Hymns bursting with biblical truth are a great way for frontline clergy to do what it says on the tin of the Ordinal: ‘with all faithful diligence to banish and drive away all erroneous and strange doctrines contrary to God’s Word’. A hymn that has aroused the public wrath of one liberal bishop, to which he gave vent at a church service, is Stuart Townend’s 1995 masterpiece, How Deep the Father’s Love for Us.
As an aid to refuting erroneous liberal doctrine about the death of Christ, it is the spiritual equivalent of the SAS: ‘How great the pain of searing loss – the Father turns his face away, as wounds which mar the chosen One brings many sons to glory. Behold the Man upon a cross, my sin upon His shoulders.’
This beautifully devotional modern hymn could not be clearer that the death of Christ propitiated the wrath of God on sin. Such a doctrine of the atonement is well reflected in the Book of Common Prayer, particularly in its service of Holy Communion, with its reference to the wrath of God in the Confession, its mention of ‘propitiation’ in the Comfortable Words and in its proclamation in the Prayer of
Consecration that Christ made on the Cross ‘a full, perfect and sufficient sacrifice, oblation and satisfaction for the sins of the whole world’.
Mr Townend’s hymn is most appropriate to be sung when a bishop is present in a parish church for a Confirmation or for some other reason. After all, he too promised to drive away all erroneous and strange doctrines contrary to God’s Word. Refuting error should certainly not be the only motivation for choosing a particular hymn but it is a godly motivation among the others which the New Testament commends in pursuit of the edificatory purpose of Christian assemblies.
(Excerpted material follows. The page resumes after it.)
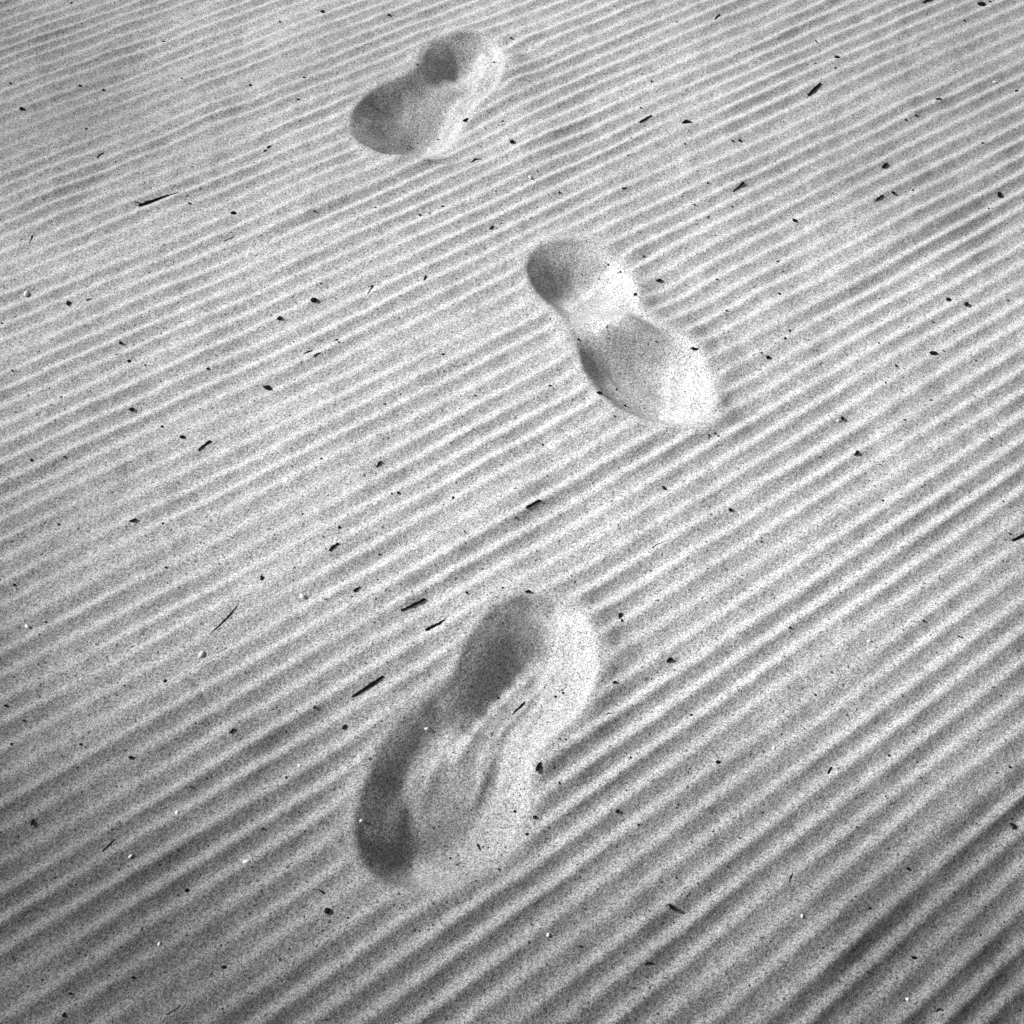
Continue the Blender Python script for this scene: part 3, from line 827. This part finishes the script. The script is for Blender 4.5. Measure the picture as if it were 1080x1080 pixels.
flake(295, 336, [(-3.5, 2), (-1, -2), (1, -3), (3, 1), (1, 2)], 'pointed black chip below left of a round pebble, above the two close splinters')
flake(632, 415, [(-3.5, -1), (0, -2.5), (4, 0), (2, 2), (-1, 1.5)], 'small black chip on the left rim of the middle footprint sole')
flake(1067, 872, [(-5, -2), (-2, -4), (2, -4), (4, -1), (3, 3.5), (-1, 3), (1, 0), (0, -2)], 'curled black flake near the right edge of the lower sand', curl=1.6)
flake(964, 1010, [(-4, -1), (0, -2), (3.5, 0), (2, 2), (-2, 1.8)], 'flat black chip near the bottom edge in the right corner')
flake(34, 867, [(-.8, -3), (.8, -4), (1.8, 0), (0, 4.5), (-1.2, 2)], 'upright dark flake in the deep trough at the left edge')
flake(138, 799, [(-3, 0), (0, -2), (3, -1), (2, 2), (-1, 2)], 'dark flake in the upper end of the deep trough at the left')
flake(363, 767, [(-2.5, 2.5), (-1, -2), (2, -3), (2, 0), (0, 2)], 'small dark chip below the longest stick at the left of the near footprint')
flake(491, 127, [(-3.5, 2.5), (-1, -1), (3, -2.5), (3, 0), (0, 2)], 'small slanted chip on the right flank of the far footprint')
flake(942, 204, [(-2.5, -1), (0, -2), (2.5, 0), (0, 1.8)], 'dark crumb of bark just right of a stubby twig in the upper right')
flake(340, 13, [(-2.5, 0), (0, -2), (2.5, -1), (1, 2)], 'small chip close to the top edge left of the far footprint')
flake(654, 649, [(-1, -2.5), (2, -3), (2, 1), (-2, 4), (-2.5, 1)], 'ragged chip just right of the near footprint heel rim')
flake(648, 720, [(-3, 1), (0, -2), (3, -1), (2, 1.5)], 'small low chip outside the right wall of the near footprint heel')
# -- pebbles
lump(246, 225, 6.5, 4.6, 10, 'flattened black pebble in the upper left, down right of the split twig')
lump(331, 317, 7, 6, 0, 'round black pebble left of the middle footprint, above the pointed chip', jag=.15)
lump(540, 150, 5.2, 5, 0, 'perfectly round small black pebble right of the far footprint', jag=.08)
lump(1035, 5, 8.5, 5, -5, 'largest black pebble, at the top edge in the right corner', jag=.2)
lump(1044, 2, 4, 2.5, -30, 'small dark pebble touching the right of the largest one at the top edge')
lump(345, 961, 6.5, 7, 0, 'round black pebble low on the left, below the near footprint', jag=.12)
lump(197, 939, 4.5, 4.2, 0, 'small round black pebble low on the left, by a shell chip', jag=.1)
lump(236, 1020, 5, 4, 0, 'dull dark pebble near the bottom edge at the left', jag=.15)
lump(23, 115, 4.8, 4, 0, 'black pebble near the left edge of the upper sand')
lump(192, 461, 5.5, 4, -5, 'small black pebble left above the knobbed twig')
lump(139, 432, 5, 4, 10, 'small black pebble on the left, between two ripple crests above the dark trough')
lump(695, 296, 6.5, 4, 15, 'oval black pebble at the right of the middle footprint heel')
lump(670, 311, 4, 3.8, 0, 'round little pebble on the right rim of the middle footprint heel', jag=.1)
lump(1019, 321, 5.5, 4.5, 20, 'black pebble at the right edge below the upright chip, right one of two')
lump(1000, 316, 4.5, 4, 0, 'smaller black pebble left of its twin near the right edge')
lump(838, 233, 5.5, 3.5, -25, 'slanted black pebble in the upper right below the tapering twig')
lump(883, 61, 5, 3.6, 0, 'black pebble above right of the short thick twig')
lump(990, 105, 6, 3, 0, 'flat dark pebble on the far right sand below the largest pebble')
lump(809 + 1, 377, 4, 4.5, 0, 'dark pebble in the trough right of the middle footprint')
lump(564, 862, 4, 4, 0, 'upper dark pebble of two on the lower right rim of the near footprint', jag=.1)
lump(556, 880, 4.2, 3.8, 0, 'lower dark pebble of two on the lower right rim of the near footprint', jag=.1)
lump(651, 856, 5, 3.6, 30, 'dark pebble to the right of the near footprint sole, on a ripple crest')
lump(770, 538, 4.2, 4, 0, 'black pebble on the right of centre in the open sand', jag=.12)
lump(757, 804, 4.6, 4.4, 0, 'black pebble in a trough right of the near footprint, halfway to the edge', jag=.12)
lump(1072, 96, 5, 2.6, 0, 'flat dark pebble at the right edge of the upper sand')
lump(543, 856, 3.4, 3.4, 0, 'tiny round pebble on the bright right wall of the near footprint sole', jag=.1)
lump(586, 735, 3, 3, 0, 'left one of two tiny pebbles on the bright heel wall of the near footprint', jag=.1)
lump(594, 731, 3, 3, 0, 'right one of two tiny pebbles on the bright heel wall of the near footprint', jag=.1)
# -- bleached bits of shell
lump(260, 909, 7, 3.6, 12, 'largest white shell chip, low on the left', 'shell_chip', 'shell chip', SHELL)
lump(28, 310, 3.6, 6, 0, 'white crescent shell chip near the left edge of the upper sand', 'shell_chip', 'shell chip', SHELL)
lump(319, 629, 6, 4, -35, 'white shell chip left of the parallel sticks', 'shell_chip', 'shell chip', SHELL)
lump(213, 690, 4, 6, -20, 'curved white shell chip at the foot of the thin dark straw', 'shell_chip', 'shell chip', SHELL)
lump(29, 661, 5, 3.5, -30, 'white shell chip near the left edge at mid height', 'shell_chip', 'shell chip', SHELL)
lump(187, 857, 3.4, 4.4, 0, 'upright white shell chip above the largest one on the left', 'shell_chip', 'shell chip', SHELL)
lump(138, 903, 4.5, 2.6, 40, 'white shell splinter right of the straight thin straw', 'shell_chip', 'shell chip', SHELL)
lump(168, 996, 3, 3.6, 0, 'small white shell chip near the bottom left, between two dull pebbles', 'shell_chip', 'shell chip', SHELL)
lump(316, 808, 3.4, 2.8, 0, 'white shell crumb left of the near footprint sole', 'shell_chip', 'shell chip', SHELL)
lump(381, 866, 3.8, 3.2, 0, 'bright shell crumb on the shadowed left wall of the near footprint', 'shell_chip', 'shell chip', SHELL)
lump(450, 769, 4, 2.6, 0, 'bright shell crumb at the shaded waist of the near footprint', 'shell_chip', 'shell chip', SHELL)
lump(559, 187, 2.4, 4, 20, 'tiny pale shell chip between the far and middle footprints', 'shell_chip', 'shell chip', SHELL)
lump(793, 375, 3, 2.4, 0, 'pale shell crumb in the trough right of the middle footprint', 'shell_chip', 'shell chip', SHELL)
lump(884, 444, 4, 2.4, 20, 'pale crumb at the foot of the small ragged chip', 'shell_chip', 'shell chip', SHELL)
lump(917, 676, 4, 2.2, 0, 'pale shell crumb on grey sand in the right half', 'shell_chip', 'shell chip', SHELL)
lump(957, 1054, 3.4, 2.8, 0, 'white shell crumb near the bottom edge in the right corner', 'shell_chip', 'shell chip', SHELL)
lump(816, 789, 4, 2.4, 30, 'pale shell splinter in a trough of the lower right', 'shell_chip', 'shell chip', SHELL)
lump(846, 966, 2.6, 4.4, -20, 'upright pale shell chip in the lower right', 'shell_chip', 'shell chip', SHELL)
lump(578, 986, 2.8, 4, -10, 'upright white shell chip below the near footprint by the bottom edge', 'shell_chip', 'shell chip', SHELL)
lump(1049, 87, 4.5, 2, 0, 'pale shell sliver near the right edge of the upper sand', 'shell_chip', 'shell chip', SHELL)
# -- specks nothing tells apart
SPECKS = [(109,95,3.6),(84,91,3.6),(11,88,3.4),(264,90,3.6),(173,44,3.4),(332,223,3.6),(338,299,3.2),(2,341,4.6),(355,359,4),(200,215,4),
 (321,82,3.4),(314,105,3.4),(295,23,3),(192,83,3),(268,172,2.8),(308,171,3),(211,199,3.4),(75,3,3),(39,57,2.6),(91,136,3),(410,16,4),
 (539,40,3),(521,66,3),(463,147,3),(530,128,3.4),(433,156,3),(443,227,3.6),(453,225,3),(467,218,3.2),(396,219,3),(641,284,3),(654,287,3),
 (714,23,3),(666,146,3),(662,164,3),(640,345,2.4),(610,358,3.4),(687,86,2.6),(676,114,3),(590,203,3),(679,270,3),(860,67,3),(881,72,3.4),
 (756,295,4),(833,349,3.6),(828,357,3.6),(780,148,3.8),(773,149,3.4),(822,310,3.4),(766,328,3),(820,276,4.2),(746,193,3.4),(722,152,3.6),
 (732,216,3.2),(966,122,3.2),(955,126,2.8),(1017,22,3.4),(1036,151,3),(963,201,2.8),(958,345,3),(1063,317,3.2),(1043,332,3.2),(747,229,2.8),
 (772,218,2.6),(1043,220,2.6),(984,340,2.8),(136,381,4.2),(127,362,4.4),(123,374,3.8),(13,391,3.8),(65,419,4),(33,485,4.2),(68,482,3.2),
 (171,450,3.4),(172,552,3.6),(62,553,3.2),(175,599,3),(231,595,3),(339,484,4.2),(357,361,4),(319,542,3),(15,617,3.6),(174,718,4.6),
 (358,556,4.2),(48,656,2.8),(219,389,3.4),(153,385,2.8),(492,625,4.2),(490,561,3.4),(400,585,3.2),(478,525,4),(420,520,3.6),(413,521,3),
 (659,428,3.8),(580,407,3.4),(572,469,3.6),(501,417,3.4),(499,453,3),(467,374,3.6),(544,546,3),(656,655,3.4),(694,633,3),(530,620,2.8),
 (593,636,2.2),(398,611,2.6),(384,501,3),(405,426,3.2),(690,375,3),(650,411,3),(648,439,2.6),(833,662,3.6),(931,528,3.4),(945,386,3.4),
 (1065,563,3.6),(865,482,3.2),(928,490,3),(954,443,3.2),(1058,529,3),(974,655,3.2),(803,372,2.6),(934,404,2.8),(927,362,3),(1029,380,2.6),
 (748,534,2.8),(766,600,2.6),(748,459,3.2),(754,457,3),(758,460,3),(803,571,2.6),(995,370,2.4),(982,422,3),(6,744,4.6),(25,760,3.6),
 (201,830,3.8),(332,746,4),(302,820,3.8),(140,1031,3.6),(74,1048,3.6),(85,785,3.2),(12,785,3.6),(277,874,3.2),(206,763,3),(65,797,2.8),
 (233,997,3),(525,736,3),(475,905,3.4),(590,826,3.4),(597,780,2.4),(665,799,3.4),(612,998,4),(367,968,3.6),(421,943,3.4),(469,892,2.4),
 (526,917,3),(673,870,2.6),(713,926,2.8),(390,800,2.6),(409,824,2.8),(526,785,2.2),(511,886,2.2),(767,914,3.4),(917,958,3.6),(1065,809,3.6),
 (957,916,3.8),(860,733,3.2),(729,754,3.4),(937,797,3.2),(893,754,3),(1034,986,3.2),(813,1058,2.8),(804,857,2.8),(752,877,2.6),(934,840,2.6),
 (780,884,2.8),(915,1025,2.8),(440,68,2.6),(398,115,2.6),(385,122,2.4),(430,157,2.8)]
variants = [lump_mesh('speck', 1, .62 + .3 * rng.random(), .55, 900 + i, WOOD, .45) for i in range(9)]
for i, (px, py, w) in enumerate(SPECKS):
    X, Y, z = place(px, py); a = w * .4 / scale_at(px, py)
    o = bpy.data.objects.new('speck', variants[i % 9]); col.objects.link(o)
    o.scale = (a, a, a); o.location = (X, Y, z + a * .3); o.rotation_euler = (0, 0, rng.uniform(0, 6.28))
    finish(o, 'tiny dark speck of plant debris scattered loose on the rippled sand', 'debris', 'tiny dark specks scattered over the sand')

# ------------------------------------------------------------------ light
to_sun = Vector((math.sin(SUN_AZ) * math.cos(R(SUN_EL)), math.cos(SUN_AZ) * math.cos(R(SUN_EL)), math.sin(R(SUN_EL))))
sd_ = bpy.data.lights.new('sun', 'SUN')
sd_.energy = 4.85
sd_.angle = R(4.0)
sd_.color = (1, 1, 1)
so = bpy.data.objects.new('sun', sd_)
so.rotation_euler = to_sun.to_track_quat('Z', 'Y').to_euler()
so.location = (-4, 2, 5)
col.objects.link(so)
w = bpy.data.worlds.new('World'); scene.world = w
w.use_nodes = True
N = w.node_tree.nodes; L = w.node_tree.links
bg = N.get('Background')
sky = N.new('ShaderNodeTexSky'); sky.sky_type = 'NISHITA'; sky.sun_disc = False
sky.sun_elevation = R(SUN_EL); sky.sun_rotation = SUN_AZ % (2 * math.pi)
hs = N.new('ShaderNodeHueSaturation'); hs.inputs['Saturation'].default_value = 0.0   # black-and-white film
L.new(sky.outputs[0], hs.inputs['Color']); L.new(hs.outputs[0], bg.inputs['Color'])
bg.inputs['Strength'].default_value = 0.040

scene.view_settings.view_transform = 'Standard'
scene.view_settings.look = 'None'
scene.view_settings.exposure = 0
scene.view_settings.gamma = 1
scene.render.engine = 'CYCLES'
scene.cycles.use_denoising = False
scene.cycles.max_bounces = 5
Consider the Apostle Paul’s command to the church at Colossae: ‘Let the word of Christ dwell in you richly, teach and admonish one another in all wisdom, and sing psalms and hymns and spiritual songs with thankfulness in your hearts to God’ (Col. 3.16, RSV). Preaching a wrathless doctrine of atonement is about as much use in salvation as issuing commandos with peashooters and rotten tomatoes in an action to rescue hostages from terrorists.